Gomez suggested that supporting the sanctuary-city ordinance might help him get into Heaven.

“And I’m not going to put faith in it, but I’m going to say:  By almighty God, if this buys me a place, thank you, God. Thank you, Jesus. Amen,” Gomez said December 17, to applause from some in the audience.

City councilor Timothy Ryan, who also supported the ordinance, on December 17 read a portion of the Peace Prayer of St. Francis of Assisi that begins, “Where there is hatred, let me sow love …”

Councilor Kenneth Shea was the lone vote against the ordinance Monday, January 14.

The problem with it, he said during the meeting last month, is that it attracts illegal immigrants who are inclined to commit crimes to come to sanctuary cities like, now, Springfield.

“That is what the citizens of Springfield that you claim are upset or not responsible are concerned about. They’re not concerned about the people that are behaving themselves and trying to get by and make a living,” Shea said December 17.

The sanctuary ordinance also encourages lawlessness more generally, he said.

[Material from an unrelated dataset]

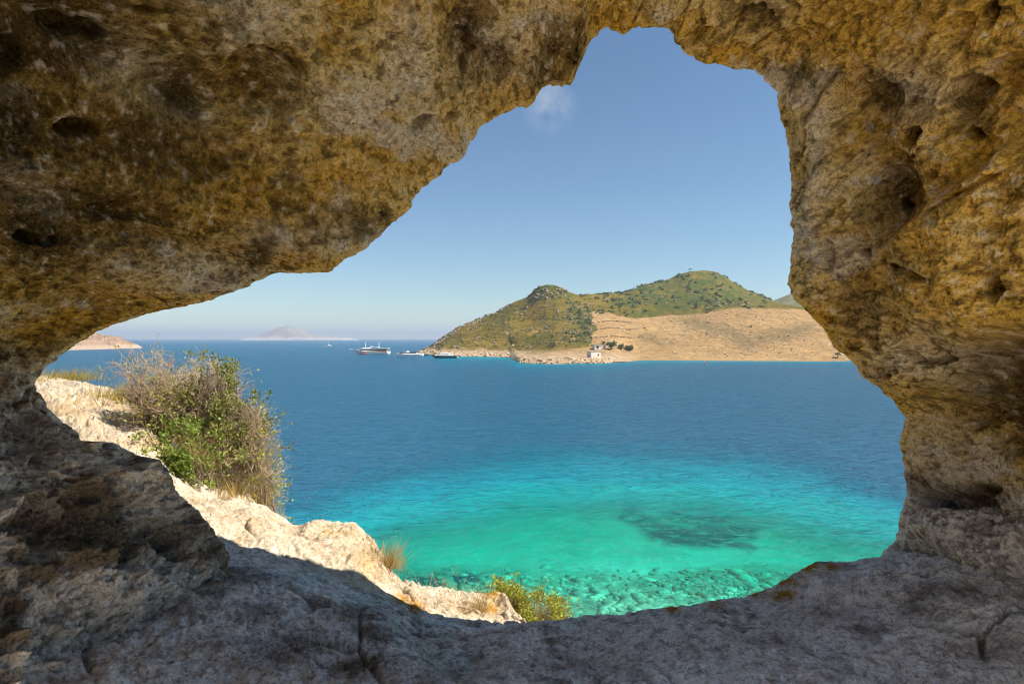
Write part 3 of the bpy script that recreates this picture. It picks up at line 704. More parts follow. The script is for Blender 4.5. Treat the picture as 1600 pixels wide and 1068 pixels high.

“One of the problems that we face here, no matter how you slice this, is we are setting a precedent in which there are some laws which we, because we don’t like them and we think they’re unfair, that we decide not to follow them, or we’re going to decide not to follow them. And a democracy of self-government — O.K.? — presupposes that we have fidelity to the law, even when we disagree with it. Were it otherwise, self-government would dissolve into anarchy. And we’re free to attempt to change those laws, through persuasion and argument to the electorate, and to make changes in the law. But we’re not free to do is to ignore the law and say that there’s some laws, they’re inconvenient, we’re not going to follow them. Because that tends to set a pattern,” Shea said December 17.

The Springfield City Council has 13 members. It takes nine to form a two-thirds majority needed to override a mayor’s veto.

The 10 city councilors who voted yes on Monday, January 14 were Orlando Ramos (council president), Justin Hurst (council vice president), Adam Gomez, Michael Fenton, Melvin Edwards, E. Henry Twiggs, Marcus Williams, Tracye Whitfield, Jesse Lederman, and Timothy Ryan.

The one city councilor who voted no on Monday, January 14 was Timothy Allen.

During the council meeting December 17, city councilors Kenneth Shea and Kateri Walsh also voted no. They did not attend the council meeting Monday, January 14.

Springfield is a city of about 153,000 people in western Massachusetts. It is the third largest city in the state, after Boston and Worcester.

In July 2017, the Massachusetts Supreme Judicial Court ruled in Lunn v. Commonwealth that state law does not allow state authorities to hold a person on a federal civil detainer, which is a request by the federal Immigration and Customs Enforcement agency to hold a person to allow time for ICE agents to pick up the person for possible deportation.

But sheriffs in Barnstable County, Plymouth County, and Bristol County cooperate with federal immigration authorities. At each county jail, sheriff’s department staff members access the ICE database to identify illegal immigrants among recent inmates, and they notify ICE of their presence.

A bill to make Massachusetts a so-called sanctuary state – which would stop all cooperation with ICE by state and local law enforcement officers except in cases where federal law demands it — failed in the state legislature last year, but it is expected to be resubmitted this month for the new legislative session that began two weeks ago.